══ SUPPLIED INFORMATION

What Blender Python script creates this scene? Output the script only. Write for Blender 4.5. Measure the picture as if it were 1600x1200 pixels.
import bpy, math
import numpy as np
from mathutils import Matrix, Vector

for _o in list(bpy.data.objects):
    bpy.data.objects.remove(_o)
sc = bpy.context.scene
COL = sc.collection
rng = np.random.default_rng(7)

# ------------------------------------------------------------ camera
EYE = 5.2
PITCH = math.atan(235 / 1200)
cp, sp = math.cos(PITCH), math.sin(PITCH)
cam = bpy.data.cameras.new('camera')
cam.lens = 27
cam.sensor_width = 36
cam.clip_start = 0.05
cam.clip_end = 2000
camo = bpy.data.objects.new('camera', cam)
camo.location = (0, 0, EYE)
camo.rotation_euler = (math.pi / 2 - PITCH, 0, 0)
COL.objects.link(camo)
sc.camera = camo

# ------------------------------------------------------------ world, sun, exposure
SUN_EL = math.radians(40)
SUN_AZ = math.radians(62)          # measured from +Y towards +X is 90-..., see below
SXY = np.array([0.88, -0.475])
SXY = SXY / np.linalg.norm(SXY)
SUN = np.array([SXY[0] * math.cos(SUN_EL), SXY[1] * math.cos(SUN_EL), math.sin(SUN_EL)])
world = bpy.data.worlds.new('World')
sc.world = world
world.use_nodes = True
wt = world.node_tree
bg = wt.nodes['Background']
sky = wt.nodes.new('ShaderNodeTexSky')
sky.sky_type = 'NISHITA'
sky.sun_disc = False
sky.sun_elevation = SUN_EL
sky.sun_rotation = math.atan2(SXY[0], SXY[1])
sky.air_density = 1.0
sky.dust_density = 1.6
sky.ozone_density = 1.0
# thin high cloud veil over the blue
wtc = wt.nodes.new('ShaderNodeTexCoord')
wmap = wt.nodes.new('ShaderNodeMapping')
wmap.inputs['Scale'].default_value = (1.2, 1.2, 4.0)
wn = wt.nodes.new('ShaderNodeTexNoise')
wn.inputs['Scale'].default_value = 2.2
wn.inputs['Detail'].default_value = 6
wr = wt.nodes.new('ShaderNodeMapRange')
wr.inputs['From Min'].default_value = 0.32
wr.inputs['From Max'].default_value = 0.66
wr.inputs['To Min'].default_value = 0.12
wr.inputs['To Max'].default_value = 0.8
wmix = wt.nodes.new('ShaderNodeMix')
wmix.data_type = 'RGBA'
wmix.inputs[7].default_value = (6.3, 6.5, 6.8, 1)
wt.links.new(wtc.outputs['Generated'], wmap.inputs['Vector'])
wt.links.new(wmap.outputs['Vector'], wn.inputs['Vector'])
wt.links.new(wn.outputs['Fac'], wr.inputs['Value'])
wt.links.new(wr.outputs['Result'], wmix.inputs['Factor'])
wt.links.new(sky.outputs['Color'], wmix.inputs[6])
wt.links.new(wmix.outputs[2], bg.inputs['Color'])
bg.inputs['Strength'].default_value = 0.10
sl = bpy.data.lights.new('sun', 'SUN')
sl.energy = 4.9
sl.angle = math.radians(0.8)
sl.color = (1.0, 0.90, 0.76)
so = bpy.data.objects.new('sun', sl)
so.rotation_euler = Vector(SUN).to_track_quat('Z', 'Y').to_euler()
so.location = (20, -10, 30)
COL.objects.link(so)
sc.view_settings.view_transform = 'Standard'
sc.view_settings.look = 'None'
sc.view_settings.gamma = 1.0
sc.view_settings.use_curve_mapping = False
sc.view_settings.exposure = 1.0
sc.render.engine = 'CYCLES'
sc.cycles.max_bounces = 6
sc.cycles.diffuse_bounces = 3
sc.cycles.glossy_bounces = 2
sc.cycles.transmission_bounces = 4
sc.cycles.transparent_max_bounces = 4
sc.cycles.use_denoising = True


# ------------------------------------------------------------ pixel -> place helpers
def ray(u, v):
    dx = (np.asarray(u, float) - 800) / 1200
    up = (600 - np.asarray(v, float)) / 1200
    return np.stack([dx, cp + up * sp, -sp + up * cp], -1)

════
══ SUPPLIED INFORMATION

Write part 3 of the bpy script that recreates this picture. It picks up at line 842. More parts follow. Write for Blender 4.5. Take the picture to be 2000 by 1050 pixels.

════

**SET EXERCISE**
Tally how many lines in the material above hold the word "this". Write only that number.

**OUTPUT OF THE EXERCISE**
2